'TRAGEDY' IS A DARK, FASCINATING TALE

CHARLES CULBERTSON • FOOTLIGHTS AND SPOTLIGHTS • FEBRUARY 26, 2009

When the main character of a play is named Vindice — Italian for "avenger" — and other characters' names indicate they are ambitious, lurid, empty, phony and sordid, it's pretty safe to say you're not going to see a tender little tale about fairies and buttercups.

With "The Revenger's Tragedy," which is now onstage at the Blackfriars Playhouse, you won't.

Despite the title, this brooding and yet surprisingly funny work by Thomas Middleton doesn't meet the classic definition of a tragedy — that is, a play in which a flawed but likable protagonist is understood and sympathized with by the audience. Rather, "The Revenger's Tragedy" — which is not unlike "Hamlet" — is more of a straightforward saga of retribution.

Its main character exacts his due without engendering much compassion from the audience — and does so in some grim, graphic and occasionally disturbing ways.
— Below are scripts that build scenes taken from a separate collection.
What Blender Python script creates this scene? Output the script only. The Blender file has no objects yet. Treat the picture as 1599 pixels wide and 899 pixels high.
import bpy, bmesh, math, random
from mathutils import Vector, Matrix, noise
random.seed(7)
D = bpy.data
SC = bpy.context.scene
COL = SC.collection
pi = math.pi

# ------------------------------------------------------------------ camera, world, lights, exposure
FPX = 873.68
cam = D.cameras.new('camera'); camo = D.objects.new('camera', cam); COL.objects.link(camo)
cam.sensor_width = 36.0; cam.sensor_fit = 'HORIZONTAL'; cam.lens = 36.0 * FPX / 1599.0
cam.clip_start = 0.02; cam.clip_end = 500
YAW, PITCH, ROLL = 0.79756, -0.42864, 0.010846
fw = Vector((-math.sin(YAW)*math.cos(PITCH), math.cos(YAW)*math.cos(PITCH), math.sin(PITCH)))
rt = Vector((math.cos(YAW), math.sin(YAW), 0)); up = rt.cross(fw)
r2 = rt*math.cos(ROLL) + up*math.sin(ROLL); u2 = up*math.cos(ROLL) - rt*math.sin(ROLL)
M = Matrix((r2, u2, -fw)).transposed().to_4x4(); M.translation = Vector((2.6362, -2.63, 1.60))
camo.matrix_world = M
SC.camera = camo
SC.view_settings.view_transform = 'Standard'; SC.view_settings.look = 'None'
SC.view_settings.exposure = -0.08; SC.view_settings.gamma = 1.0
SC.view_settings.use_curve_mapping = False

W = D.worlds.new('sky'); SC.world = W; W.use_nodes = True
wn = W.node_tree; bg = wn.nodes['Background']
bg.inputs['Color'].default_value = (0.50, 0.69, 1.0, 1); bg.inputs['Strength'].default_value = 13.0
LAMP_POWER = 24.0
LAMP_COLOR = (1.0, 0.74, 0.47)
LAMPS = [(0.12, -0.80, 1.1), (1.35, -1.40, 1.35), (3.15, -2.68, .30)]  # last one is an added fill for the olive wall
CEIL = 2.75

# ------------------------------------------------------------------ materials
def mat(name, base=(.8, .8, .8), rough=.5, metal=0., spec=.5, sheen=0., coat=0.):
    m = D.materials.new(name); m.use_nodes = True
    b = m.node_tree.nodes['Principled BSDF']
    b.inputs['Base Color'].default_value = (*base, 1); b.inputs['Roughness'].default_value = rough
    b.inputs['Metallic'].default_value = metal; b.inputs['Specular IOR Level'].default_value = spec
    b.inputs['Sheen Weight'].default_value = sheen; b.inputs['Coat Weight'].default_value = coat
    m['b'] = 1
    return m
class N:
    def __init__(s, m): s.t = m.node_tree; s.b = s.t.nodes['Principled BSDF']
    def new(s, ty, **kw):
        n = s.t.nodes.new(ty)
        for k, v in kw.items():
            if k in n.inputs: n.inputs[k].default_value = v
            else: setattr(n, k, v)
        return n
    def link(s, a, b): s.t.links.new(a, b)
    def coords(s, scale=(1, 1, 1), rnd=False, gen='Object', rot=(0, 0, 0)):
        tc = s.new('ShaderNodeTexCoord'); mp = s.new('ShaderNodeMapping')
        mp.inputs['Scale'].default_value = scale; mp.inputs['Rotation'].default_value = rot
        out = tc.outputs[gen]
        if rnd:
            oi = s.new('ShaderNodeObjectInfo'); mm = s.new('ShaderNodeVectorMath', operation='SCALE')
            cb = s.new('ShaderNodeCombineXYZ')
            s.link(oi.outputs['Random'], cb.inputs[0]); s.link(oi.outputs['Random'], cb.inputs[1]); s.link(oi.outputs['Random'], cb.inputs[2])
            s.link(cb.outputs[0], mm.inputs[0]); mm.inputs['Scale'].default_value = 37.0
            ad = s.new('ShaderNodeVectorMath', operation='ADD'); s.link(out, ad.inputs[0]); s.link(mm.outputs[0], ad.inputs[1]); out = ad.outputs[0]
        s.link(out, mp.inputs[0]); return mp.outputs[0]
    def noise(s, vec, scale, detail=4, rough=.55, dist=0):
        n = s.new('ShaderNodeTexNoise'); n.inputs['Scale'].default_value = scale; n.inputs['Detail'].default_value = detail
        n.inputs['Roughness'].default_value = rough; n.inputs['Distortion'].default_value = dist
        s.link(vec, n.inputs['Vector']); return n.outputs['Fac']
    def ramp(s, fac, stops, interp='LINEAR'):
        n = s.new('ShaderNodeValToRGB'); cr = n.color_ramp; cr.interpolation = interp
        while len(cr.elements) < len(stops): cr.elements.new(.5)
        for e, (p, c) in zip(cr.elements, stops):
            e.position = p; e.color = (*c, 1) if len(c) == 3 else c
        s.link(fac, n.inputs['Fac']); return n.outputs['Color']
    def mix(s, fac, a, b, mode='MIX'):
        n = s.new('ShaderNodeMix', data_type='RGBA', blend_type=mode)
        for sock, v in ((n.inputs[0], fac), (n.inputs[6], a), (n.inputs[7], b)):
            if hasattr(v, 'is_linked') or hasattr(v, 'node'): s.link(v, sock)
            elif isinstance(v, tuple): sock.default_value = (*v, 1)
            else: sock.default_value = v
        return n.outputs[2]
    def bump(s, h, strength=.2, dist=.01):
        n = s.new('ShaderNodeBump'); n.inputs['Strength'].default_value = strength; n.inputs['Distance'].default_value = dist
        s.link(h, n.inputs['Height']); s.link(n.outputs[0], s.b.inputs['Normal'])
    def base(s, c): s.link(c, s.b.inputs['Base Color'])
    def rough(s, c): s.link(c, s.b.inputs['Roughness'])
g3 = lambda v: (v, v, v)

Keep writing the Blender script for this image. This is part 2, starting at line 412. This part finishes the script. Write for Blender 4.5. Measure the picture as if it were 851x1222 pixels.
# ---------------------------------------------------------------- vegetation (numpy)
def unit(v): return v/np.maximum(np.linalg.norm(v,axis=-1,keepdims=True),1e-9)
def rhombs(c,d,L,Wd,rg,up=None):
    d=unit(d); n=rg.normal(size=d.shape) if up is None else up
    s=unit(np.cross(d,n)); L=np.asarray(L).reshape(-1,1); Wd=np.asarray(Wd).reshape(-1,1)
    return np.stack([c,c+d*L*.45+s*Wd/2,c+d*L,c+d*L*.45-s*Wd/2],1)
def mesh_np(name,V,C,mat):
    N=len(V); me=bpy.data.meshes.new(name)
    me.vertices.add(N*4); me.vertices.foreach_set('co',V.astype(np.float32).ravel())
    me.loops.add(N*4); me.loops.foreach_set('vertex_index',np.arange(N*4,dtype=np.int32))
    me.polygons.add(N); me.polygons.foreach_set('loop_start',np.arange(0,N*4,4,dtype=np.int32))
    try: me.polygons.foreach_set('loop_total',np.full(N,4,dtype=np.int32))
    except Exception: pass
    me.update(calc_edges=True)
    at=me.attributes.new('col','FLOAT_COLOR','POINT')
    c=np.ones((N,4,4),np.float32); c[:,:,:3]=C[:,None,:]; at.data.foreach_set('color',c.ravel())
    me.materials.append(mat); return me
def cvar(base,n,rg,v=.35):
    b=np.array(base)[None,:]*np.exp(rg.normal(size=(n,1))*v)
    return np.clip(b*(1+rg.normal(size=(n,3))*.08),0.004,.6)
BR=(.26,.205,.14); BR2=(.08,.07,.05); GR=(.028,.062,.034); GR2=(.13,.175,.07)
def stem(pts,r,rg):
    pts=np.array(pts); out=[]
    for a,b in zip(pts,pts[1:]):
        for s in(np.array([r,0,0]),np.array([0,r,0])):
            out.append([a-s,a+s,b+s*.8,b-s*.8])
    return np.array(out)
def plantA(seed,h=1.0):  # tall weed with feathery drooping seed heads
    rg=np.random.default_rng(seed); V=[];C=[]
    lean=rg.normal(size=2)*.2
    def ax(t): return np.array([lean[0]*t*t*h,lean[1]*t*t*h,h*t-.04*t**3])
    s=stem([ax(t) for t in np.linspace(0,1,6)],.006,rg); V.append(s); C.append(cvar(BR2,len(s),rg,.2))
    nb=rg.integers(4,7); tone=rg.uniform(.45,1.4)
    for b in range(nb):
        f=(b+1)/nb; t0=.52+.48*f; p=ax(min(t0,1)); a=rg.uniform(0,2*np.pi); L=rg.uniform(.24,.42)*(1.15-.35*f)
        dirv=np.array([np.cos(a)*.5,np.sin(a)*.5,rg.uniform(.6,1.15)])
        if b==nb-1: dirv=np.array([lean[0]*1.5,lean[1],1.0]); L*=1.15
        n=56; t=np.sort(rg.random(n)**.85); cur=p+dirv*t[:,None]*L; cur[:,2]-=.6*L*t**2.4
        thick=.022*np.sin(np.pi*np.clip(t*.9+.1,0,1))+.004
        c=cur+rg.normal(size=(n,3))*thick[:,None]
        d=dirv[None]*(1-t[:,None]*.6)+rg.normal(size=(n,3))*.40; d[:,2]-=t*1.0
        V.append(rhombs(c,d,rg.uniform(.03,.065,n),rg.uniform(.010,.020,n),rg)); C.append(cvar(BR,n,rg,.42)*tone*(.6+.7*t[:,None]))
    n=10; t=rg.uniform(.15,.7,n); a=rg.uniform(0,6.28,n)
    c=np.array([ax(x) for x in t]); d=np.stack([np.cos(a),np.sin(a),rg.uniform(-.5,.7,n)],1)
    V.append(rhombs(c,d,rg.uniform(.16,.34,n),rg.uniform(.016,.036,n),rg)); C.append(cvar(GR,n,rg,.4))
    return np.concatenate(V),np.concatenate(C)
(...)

Benjamin Curns gives a fierce, darkly humorous portrayal of Vindice, a man who sets out to avenge the murder of his beloved at the hands of a rebuffed Venetian duke. His Vendice is passionate, intelligent, tormented and, when the chips are down, gleefully sadistic. He commands our attention every second he is on stage, even when the payoff is horrific.

The audience, for example, can't help but glue its eyes to Curns as he tricks the Duke (deliciously played by Christopher Seiler) into thinking he is going to ravage a young virgin when, in fact, he is about to kiss the poison-laced skull of the woman he murdered nine years earlier. Curns' Vindice blindfolds the Duke and tells him that country girls are a little bashful at first, but that after the first kiss, the worst is past.

And then, as the Duke is about to kiss the skull, Vendice fires out the pun, "She has a somewhat grave look with her."

Curns is masterful at balancing his character's intensity, audacity and morbid sense of humor.

But this is a play that teems with strong performances.

Alyssa Wilmoth is impressive as Vendice's brother and co-conspirator, Hippolito; Sarah Fallon mesmerizes as the Duchess; Allison Glenzer and Miriam Donald play Vendice's debauched mother and sister to the hilt; John Harrell (Lussurioso), Gregory Jon Phelps (Spurio), Thomas Keegan (Ambitioso) and Chris Johnston (Supervacuo) vividly portray the characters whose names always keep you aware of their innermost motivations; and Nolan Carey, Sarah Lewis Klingbeil and Victoria Reinsel round out this dynamic cast to make "The Revenger's Tragedy" an uncommonly rewarding theatrical experience.

This is, of course, part of the American Shakespeare Center's fifth annual Actors' Renaissance Season, in which the plays are produced — without directors — by the actors and staged in a matter of days. "The Revenger's Tragedy," like the other plays offered this season, is a moving, breathing monument to the power of creativity and is well worth any extra bucks you can drop into the hat.